Nikoloz Basilashvili arrêté en Georgie après avoir agressé sa femme: il risque jusqu'à 3 ans de prison ou 400 heures de travail d'intérêt général (Mise à jour) https://t.co/rjINBXnx2U pic.twitter.com/vuRoMU7jtY
— DH les Sports + (@ladh) May 24, 2020
Mais contrairement au joueur du Caucase, Alexander Zverev est un tennisman de premier plan, connu du grand public et brillant sur les courts ces dernières semaines. «La très bonne forme actuelle de l'Allemand, avec sa médaille d'or olympique à Tokyo en août, n'est sans doute pas étrangère au timing de ces nouvelles révélations», appuie Jean-Philippe Rochat.
Aussi, le souci de prendre des dispositions contre les violences conjugales devient un vrai thème dans les travées du Circuit. Des joueurs comme Novak Djokovic, Andy Murray, John Millman ou l'ex-entraîneur de Simona Halep, Darren Cahill, ont fait part de leur souhait de voir l'ATP plancher sur un règlement spécifique à ce sujet.
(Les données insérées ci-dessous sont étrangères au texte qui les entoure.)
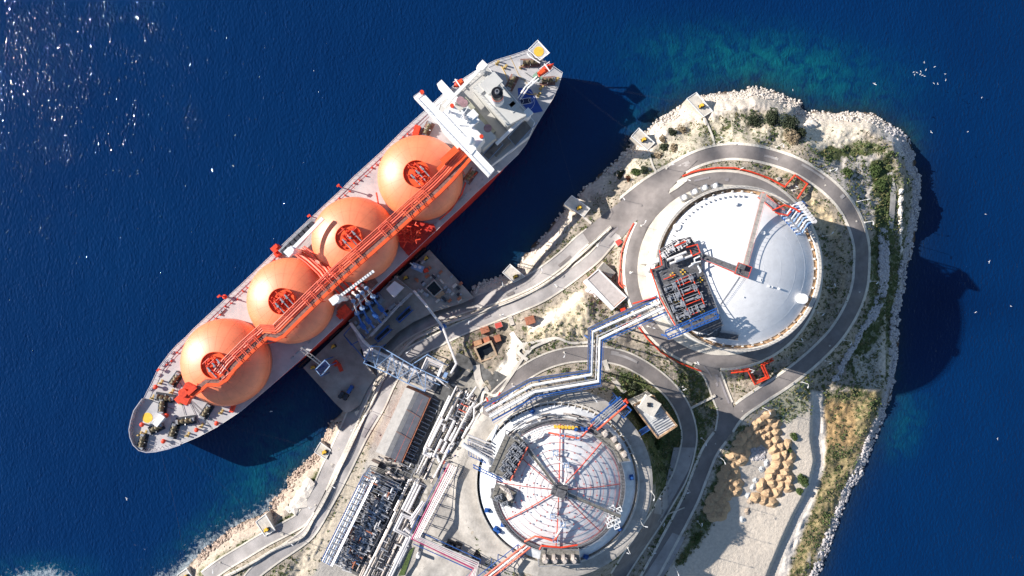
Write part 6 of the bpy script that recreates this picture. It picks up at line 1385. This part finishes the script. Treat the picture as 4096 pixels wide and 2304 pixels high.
r0 = random.Random(91)
for k_ in range(44):
    s = r0.uniform(388,462); tt = r0.uniform(-266,-122); L_ = r0.uniform(8,30); z_ = r0.uniform(14,22.5); MB().tube([ST(s,tt,z_-2),ST(s,tt,z_),ST(s+(L_ if k_%3==0 else 0),tt+(0 if k_%3==0 else L_),z_)],r0.uniform(.15,.42),6).build('pipe', (m_steel,m_pipe,m_dark,m_steel,m_brick)[k_%5], t)
for k_ in range(10): MB().cyl(ST(r0.uniform(395,455),r0.uniform(-255,-130),19),r0.uniform(.8,1.5),1.8,12).build('vessel', m_steel if k_%2 else m_pipe, t)
o = MB().prism([tuple(ST(s,t_,15)[:2]) for s,t_ in ((352,-268),(352,-235),(372,-235),(372,-268))],9,15).build('sand_block', m_conc2); tag(o,'beige concrete block at the north-west corner of the rusty steel structure','concrete block')
for k_ in range(16): # thin overhead lines of the southern block
    pass
t = thing('pipe_manifold','cluster of valves and small pipes crossing the northern pipe bundle near the blue bridge','pipes',ST(200,30,14)); 
for k_ in range(40):
    s = r0.uniform(150,260); tt = r0.uniform(-12,52); L_ = r0.uniform(4,12); MB().tube([ST(s,tt,16),ST(s,tt,r0.uniform(20,23)),ST(s+(L_ if k_%2 else 0),tt+(0 if k_%2 else L_),21)],r0.uniform(.12,.3),5).build('pipe', (m_dark,m_steel,m_blue,m_dark,m_red)[k_%5], t)
for lb,x_,y_,l_ in (('dark open skid box standing under the east-turning pipe rack',1797,2182,5.5),('second dark machine beside the dark open skid box in the yard',1829,2186,4.5),('large black container frame near the bend of the pipe rack',1905,2232,7.5)):
    t = thing('machine_skid',lb,'skid',W(x_,y_,G(x_,y_))); c_ = W(x_,y_,G(x_,y_)+.2); MB().box(c_,l_,3.6,.5,AS).build('bed', m_black, t); MB().box(c_+Vector((0,0,.5)),l_*.5,2,1.8,AS).tube([c_+Vector((-2,0,2.4)),c_+Vector((2,1,2.8))],.35,6).build('machine', m_dark, t)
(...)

L'instance a donc empoigné le problème. En parallèle de l'enquête sur Alexander Zverev, elle a reçu un rapport commandé en début d'année sur les moyens de protéger toutes les personnes concernées de près ou de loin par le Circuit contre la violence domestique. Après avoir étudié ce rapport, elle veut «développer une stratégie à plus long terme».
De son côté, Alexander Zverev joue cette semaine le tournoi d'Indian Wells, où il fait partie des grands favoris.